Because demand at its farm stands always far exceeds its supplies, this is a critical time for the organization as inflation continues to increase food insecurity in Evanston. To do this, Evanston Grows plans to establish a large urban food garden on an undeveloped 50 x 50 ft plot in the 8th ward. The church that owns this plot has agreed to allow use of the land for this purpose, and distribution will be seamless at the USDA-approved food pantry that is already located on site. This pantry currently serves over 110 families weekly but lacks fresh produce. Evanston Grows has secured other funding sources to pay the staff needed to maintain this new garden. In addition, they require additional funding to improve the Eggleston food garden developed in 2022. Productivity and efficiency at this garden will be significantly increased by the addition of a washing stand and large shed, as well as the enhancement of its soil, irrigation and fencing systems.

The new garden, like Eggleston and all the gardens and farm stands that are part of Evanston Grows, will quickly become community spaces where volunteers and local residents come together to garden, learn to garden, share cooking ideas or simply share their stories. 

Making gardening accessible to everyone is central to the mission of Evanston Grows, Garden Club of Evanston and the GCA. 

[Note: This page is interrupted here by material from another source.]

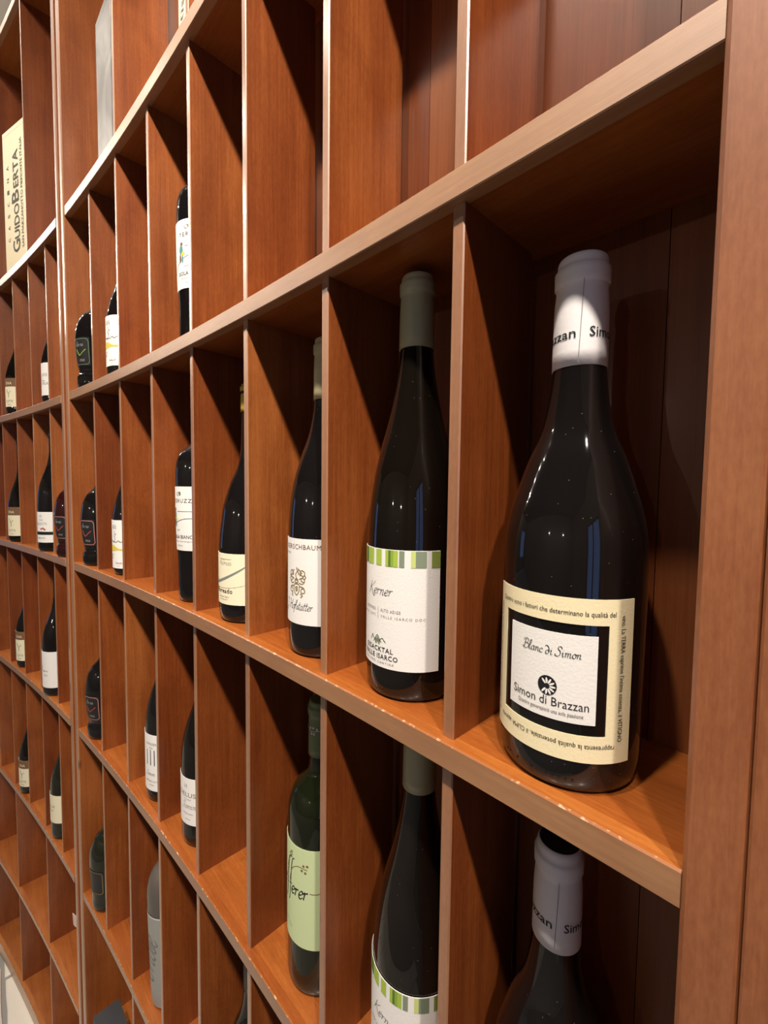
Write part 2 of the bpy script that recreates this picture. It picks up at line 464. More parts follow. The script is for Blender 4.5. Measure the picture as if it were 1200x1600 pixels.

A portion of the Founders Grant will be used for educational programs in its gardens and elsewhere – including the installation of a native pollinator garden and a butterfly garden that can be used for this purpose. By funding all these complementary initiatives, the Founders Fund grant would go far to demonstrate how stimulating the growth of urban, community food gardens – and the gardening skills needed to maintain them – not only provides a short-term answer to food insecurity and health inequity in our cities, but also a longer-term model that can be sustained.

Two additional grants of $10,000 each have been awarded by The Garden Club of America. 

The St. George’s Garden Club in Zone VI will use the funds to rehabilitate a historic carriage house and a stable on the grounds of The Cylburn Arboretum Friends Nature Center in Baltimore, MD. 

The new Nature Education Center is now under construction, including designs for an adjacent Garden classroom. The Garden will introduce visitors to the Arboretum’s world of trees. The Founders Funds grant will be dedicated to providing regionally appropriate, native plant material and trees for the Garden. For kids who may have only seen “street trees” this garden will serve as a sort of launch pad before they enter the “wild wood.” It will include benches made from recycled Arboretum wood and hammocks designed to encourage looking up at the tree canopy beneath a large existing Catalpa tree. 

Glenview Garden Club in Zone VII plans to use Founders Fund grant funds to build a butterfly and bee pollinator meadow at Chickasaw Park in honor of Muhammad Ali. 

Special and worthy of this new development, Chickasaw is the only park in the country designed specifically for the Black community by The Olmsted Brothers Firm during the era of segregation.

This pollinator meadow will not only benefit park users but also the environment. The Chickasaw neighborhood suffers from a disproportionate amount of air pollution from nearby chemical plants. The meadow will become a resource for the community that helps mitigate effects of pollution and climate change, improves educational and recreational opportunities, and invokes the spirit of its most famous user through the countless butterflies and bees who float and sting, just like The Greatest. Glenview Garden Club has already raised over $12,000 in addition to the Founders Fund to help realize this goal.


The first Founders Fund award of $700 was presented in 1936 to the Amateur Gardeners Club for an English-language publication of the oldest known American herbal, the 1552 Badianus Manuscript, Johns Hopkins Press. Since then, two-hundred seventy-two Founders Fund winners and runners-up have received more than $1.5 million to save thousands of acres of land and innumerable trees, to restore historic landmarks, to establish civic plantings, and to conduct research and educational projects across the country.